Antonio Brown is good. He is so good.
Brown is so good that he has already reached a point in his career in which we are discussing him in terms of his historic legacy and where he will rank among the wide receivers of all time. Many even go right for the Michael Jordan versus LeBron James argument, asking if he can match the great one, Jerry Rice, by the end of his career.
According to Gil Brandt, he is not there yet, but he does check in awfully high. The long-time football analyst recently updated his list of the greatest wide receivers of all time, and while the Pittsburgh Steelers have a pretty heavy presence overall on the 35-man list, Brown’s name stands out.
Brandt placed the perennial All-Pro at the number five spot. Not just right now, but all-time. The only names ahead of him, in ascending order: Lance Alworth; Randy Moss; Don Hutson; Jerry Rice. That’s good company. If you don’t know a name or two, look them up. What Hutson did in the 40s, and Alworth in the 60s, is remarkable for the era.
Yet even in the era of passing proliferation, Brown still manages to stand out on his own. He is coming off the single-most productive five-season stretch any wide receiver has ever seen, numbers that we have cited a number of times over the course of the past six months, and so hopefully don’t need to be regurgitated yet again. But his five consecutive seasons of 100 or more receptions is a feat unmatched.

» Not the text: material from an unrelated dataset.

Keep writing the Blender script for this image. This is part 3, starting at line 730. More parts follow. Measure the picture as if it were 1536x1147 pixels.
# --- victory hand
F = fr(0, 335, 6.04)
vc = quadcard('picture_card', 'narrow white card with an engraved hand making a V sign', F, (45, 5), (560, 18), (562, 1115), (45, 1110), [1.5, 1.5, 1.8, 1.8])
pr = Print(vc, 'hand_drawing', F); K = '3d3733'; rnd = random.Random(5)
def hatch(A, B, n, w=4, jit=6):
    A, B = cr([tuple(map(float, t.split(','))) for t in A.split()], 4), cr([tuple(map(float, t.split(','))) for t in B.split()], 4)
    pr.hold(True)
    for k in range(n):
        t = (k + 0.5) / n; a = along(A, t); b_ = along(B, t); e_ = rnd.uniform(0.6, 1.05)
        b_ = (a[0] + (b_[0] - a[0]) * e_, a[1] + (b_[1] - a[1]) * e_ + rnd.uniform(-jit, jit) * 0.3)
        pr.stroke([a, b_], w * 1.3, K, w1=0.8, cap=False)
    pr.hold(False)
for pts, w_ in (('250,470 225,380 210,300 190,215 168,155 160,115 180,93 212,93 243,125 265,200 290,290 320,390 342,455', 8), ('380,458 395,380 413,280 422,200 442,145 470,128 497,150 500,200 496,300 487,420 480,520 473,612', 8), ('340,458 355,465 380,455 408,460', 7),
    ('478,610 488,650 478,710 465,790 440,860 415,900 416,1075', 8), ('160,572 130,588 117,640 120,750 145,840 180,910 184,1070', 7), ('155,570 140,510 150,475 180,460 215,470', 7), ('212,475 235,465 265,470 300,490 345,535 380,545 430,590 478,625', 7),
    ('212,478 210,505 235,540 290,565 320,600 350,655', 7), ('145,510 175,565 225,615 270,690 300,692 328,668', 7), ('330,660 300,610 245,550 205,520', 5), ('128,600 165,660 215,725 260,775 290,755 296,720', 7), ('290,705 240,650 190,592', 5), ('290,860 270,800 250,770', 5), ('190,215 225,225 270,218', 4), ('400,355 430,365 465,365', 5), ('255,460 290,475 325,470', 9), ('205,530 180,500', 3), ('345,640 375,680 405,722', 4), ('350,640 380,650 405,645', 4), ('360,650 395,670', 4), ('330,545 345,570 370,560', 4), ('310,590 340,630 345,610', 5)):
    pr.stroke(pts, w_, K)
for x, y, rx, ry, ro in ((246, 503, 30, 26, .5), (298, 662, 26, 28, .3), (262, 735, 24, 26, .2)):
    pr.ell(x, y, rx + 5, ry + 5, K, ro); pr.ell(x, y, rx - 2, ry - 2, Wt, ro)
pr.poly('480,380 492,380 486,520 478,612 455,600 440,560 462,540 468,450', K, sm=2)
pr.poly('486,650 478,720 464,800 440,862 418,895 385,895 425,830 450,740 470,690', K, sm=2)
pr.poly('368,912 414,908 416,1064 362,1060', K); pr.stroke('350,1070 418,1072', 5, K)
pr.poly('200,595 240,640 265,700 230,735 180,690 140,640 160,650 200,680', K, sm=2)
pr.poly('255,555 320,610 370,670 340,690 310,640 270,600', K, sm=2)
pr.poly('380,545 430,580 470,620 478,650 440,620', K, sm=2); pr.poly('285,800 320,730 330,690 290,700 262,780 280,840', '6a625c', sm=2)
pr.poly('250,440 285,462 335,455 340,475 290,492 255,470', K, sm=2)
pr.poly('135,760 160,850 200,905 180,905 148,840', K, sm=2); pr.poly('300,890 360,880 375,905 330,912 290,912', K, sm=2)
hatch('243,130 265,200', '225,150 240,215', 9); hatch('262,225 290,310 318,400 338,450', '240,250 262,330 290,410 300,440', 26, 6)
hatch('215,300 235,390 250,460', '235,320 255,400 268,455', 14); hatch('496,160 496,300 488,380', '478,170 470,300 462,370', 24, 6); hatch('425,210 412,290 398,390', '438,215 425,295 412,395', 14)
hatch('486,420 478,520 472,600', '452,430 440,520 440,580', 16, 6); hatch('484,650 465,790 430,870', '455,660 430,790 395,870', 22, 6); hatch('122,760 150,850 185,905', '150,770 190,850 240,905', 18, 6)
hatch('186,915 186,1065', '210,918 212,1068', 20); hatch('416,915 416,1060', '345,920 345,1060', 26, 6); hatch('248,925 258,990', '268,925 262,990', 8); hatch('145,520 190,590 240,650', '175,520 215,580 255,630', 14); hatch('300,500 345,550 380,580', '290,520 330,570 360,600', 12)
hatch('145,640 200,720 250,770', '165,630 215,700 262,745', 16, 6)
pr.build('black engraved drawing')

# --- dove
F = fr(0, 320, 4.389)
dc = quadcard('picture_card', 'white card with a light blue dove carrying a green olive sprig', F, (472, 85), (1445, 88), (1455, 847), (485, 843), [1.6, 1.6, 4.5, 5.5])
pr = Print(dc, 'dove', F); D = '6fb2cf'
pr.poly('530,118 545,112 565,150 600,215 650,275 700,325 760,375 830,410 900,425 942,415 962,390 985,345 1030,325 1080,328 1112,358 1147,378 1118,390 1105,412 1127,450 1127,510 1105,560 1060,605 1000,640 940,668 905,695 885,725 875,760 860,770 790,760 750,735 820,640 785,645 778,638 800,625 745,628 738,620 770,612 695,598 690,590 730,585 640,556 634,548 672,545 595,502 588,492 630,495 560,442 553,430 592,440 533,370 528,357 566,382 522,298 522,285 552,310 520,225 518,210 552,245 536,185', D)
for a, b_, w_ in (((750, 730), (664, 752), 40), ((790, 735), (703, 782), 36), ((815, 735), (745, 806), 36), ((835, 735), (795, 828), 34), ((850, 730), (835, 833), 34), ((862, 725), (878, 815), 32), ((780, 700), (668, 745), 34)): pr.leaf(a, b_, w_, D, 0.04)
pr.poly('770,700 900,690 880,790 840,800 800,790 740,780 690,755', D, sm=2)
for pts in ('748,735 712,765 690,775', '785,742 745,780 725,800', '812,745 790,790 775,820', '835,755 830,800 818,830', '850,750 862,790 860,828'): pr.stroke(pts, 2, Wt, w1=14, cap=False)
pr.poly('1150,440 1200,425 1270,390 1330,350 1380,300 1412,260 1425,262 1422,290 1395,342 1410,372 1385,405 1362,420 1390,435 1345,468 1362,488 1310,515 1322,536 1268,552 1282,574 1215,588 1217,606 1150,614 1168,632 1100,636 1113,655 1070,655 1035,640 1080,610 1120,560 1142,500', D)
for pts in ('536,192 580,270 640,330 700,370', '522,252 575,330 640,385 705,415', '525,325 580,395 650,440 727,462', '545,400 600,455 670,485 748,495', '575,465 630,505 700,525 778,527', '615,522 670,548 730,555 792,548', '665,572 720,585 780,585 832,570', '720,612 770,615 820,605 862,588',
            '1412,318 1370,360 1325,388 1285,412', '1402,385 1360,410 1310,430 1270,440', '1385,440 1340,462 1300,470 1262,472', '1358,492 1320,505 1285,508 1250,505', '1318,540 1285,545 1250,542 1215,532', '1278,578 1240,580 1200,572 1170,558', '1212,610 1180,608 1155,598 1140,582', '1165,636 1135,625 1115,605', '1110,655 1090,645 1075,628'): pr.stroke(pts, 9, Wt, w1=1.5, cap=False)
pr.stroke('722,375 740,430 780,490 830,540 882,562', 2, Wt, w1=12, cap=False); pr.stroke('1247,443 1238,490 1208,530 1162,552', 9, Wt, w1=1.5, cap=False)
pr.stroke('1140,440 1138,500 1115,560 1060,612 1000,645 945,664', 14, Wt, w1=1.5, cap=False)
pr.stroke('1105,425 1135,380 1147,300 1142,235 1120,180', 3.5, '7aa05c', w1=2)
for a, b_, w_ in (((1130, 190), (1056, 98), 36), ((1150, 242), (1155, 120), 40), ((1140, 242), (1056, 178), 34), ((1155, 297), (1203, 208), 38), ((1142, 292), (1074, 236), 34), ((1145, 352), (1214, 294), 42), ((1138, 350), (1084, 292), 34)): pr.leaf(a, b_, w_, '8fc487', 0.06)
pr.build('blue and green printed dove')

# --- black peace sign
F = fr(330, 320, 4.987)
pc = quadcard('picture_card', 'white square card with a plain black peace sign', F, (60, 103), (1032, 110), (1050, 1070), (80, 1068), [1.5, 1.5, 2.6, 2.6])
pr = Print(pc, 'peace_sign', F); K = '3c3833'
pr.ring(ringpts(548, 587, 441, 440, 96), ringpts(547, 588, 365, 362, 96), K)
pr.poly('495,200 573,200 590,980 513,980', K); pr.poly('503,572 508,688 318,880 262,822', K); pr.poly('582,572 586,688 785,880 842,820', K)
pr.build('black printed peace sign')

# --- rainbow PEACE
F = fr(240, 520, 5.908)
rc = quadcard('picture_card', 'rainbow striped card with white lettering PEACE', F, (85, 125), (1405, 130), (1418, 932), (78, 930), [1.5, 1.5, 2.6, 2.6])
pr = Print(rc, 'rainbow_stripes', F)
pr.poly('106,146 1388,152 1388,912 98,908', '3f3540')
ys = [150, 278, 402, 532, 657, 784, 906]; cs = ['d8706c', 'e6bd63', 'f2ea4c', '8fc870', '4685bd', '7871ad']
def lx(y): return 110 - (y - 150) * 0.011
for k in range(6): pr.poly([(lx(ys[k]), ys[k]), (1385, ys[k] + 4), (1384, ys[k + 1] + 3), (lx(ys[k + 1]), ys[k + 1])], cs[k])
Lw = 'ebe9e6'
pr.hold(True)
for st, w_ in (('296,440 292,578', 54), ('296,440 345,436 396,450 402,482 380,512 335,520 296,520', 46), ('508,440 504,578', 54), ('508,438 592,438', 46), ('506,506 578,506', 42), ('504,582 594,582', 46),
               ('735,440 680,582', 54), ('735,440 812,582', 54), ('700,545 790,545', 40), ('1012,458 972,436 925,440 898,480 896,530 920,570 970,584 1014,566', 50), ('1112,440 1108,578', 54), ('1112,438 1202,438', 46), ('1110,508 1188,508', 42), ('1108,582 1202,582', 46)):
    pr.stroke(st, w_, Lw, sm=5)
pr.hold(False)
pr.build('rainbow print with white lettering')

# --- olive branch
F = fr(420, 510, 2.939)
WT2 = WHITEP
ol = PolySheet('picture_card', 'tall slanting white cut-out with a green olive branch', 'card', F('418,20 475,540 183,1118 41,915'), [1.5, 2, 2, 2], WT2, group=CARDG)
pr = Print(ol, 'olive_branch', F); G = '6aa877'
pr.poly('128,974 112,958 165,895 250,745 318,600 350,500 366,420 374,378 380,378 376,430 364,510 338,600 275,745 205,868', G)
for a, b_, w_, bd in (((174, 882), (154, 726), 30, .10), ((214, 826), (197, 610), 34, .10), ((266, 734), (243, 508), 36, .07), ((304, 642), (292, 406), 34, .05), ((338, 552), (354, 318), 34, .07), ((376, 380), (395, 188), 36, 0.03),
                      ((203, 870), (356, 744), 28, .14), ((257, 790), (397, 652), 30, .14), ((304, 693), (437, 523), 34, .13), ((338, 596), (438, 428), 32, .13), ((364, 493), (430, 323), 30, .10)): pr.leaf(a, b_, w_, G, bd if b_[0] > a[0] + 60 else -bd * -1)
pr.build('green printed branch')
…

As I mentioned of course, Brown wasn’t on the list all by himself among Steelers representatives. Pittsburgh does have two wide receivers in the Hall of Fame, after all, and both of them are on his list. So is that other guy most Steelers fans believe deserves to be in the Hall of Fame. In fact, he grouped all three of them in a bunch, toward the lower tier of the list.
Hines Ward, John Stallworth, and Lynn Swann were rated 29th through 31st, respectively. That might sound low, but if you consider the fact that he is talking about all of the wide receivers who have ever played in the NFL, it’s really not.
I wouldn’t put Ward ahead of Stallworth though, nor Swann. I’ll let the reader to decide if Odell Beckham, Jr. deserves to be ahead of all three of them. Beckham is one of just three active players on Brandt’s list, the other being, rightly, Larry Fitzgerald, whom he put int the number seven spot. Personally, I think it’s too early to put Beckham on the list, and Julio Jones might be better anyway.
For a team whose cultural identity is rooted in defense, they sure have produced some of the finest finesse skill players the league has ever seen in Brown and Swann, though somebody like Ward is exactly the player you would imagine when given the phrase ‘Steelers wide receiver’.
Is Brown a top-five all-time receiver right now? Should he be even higher?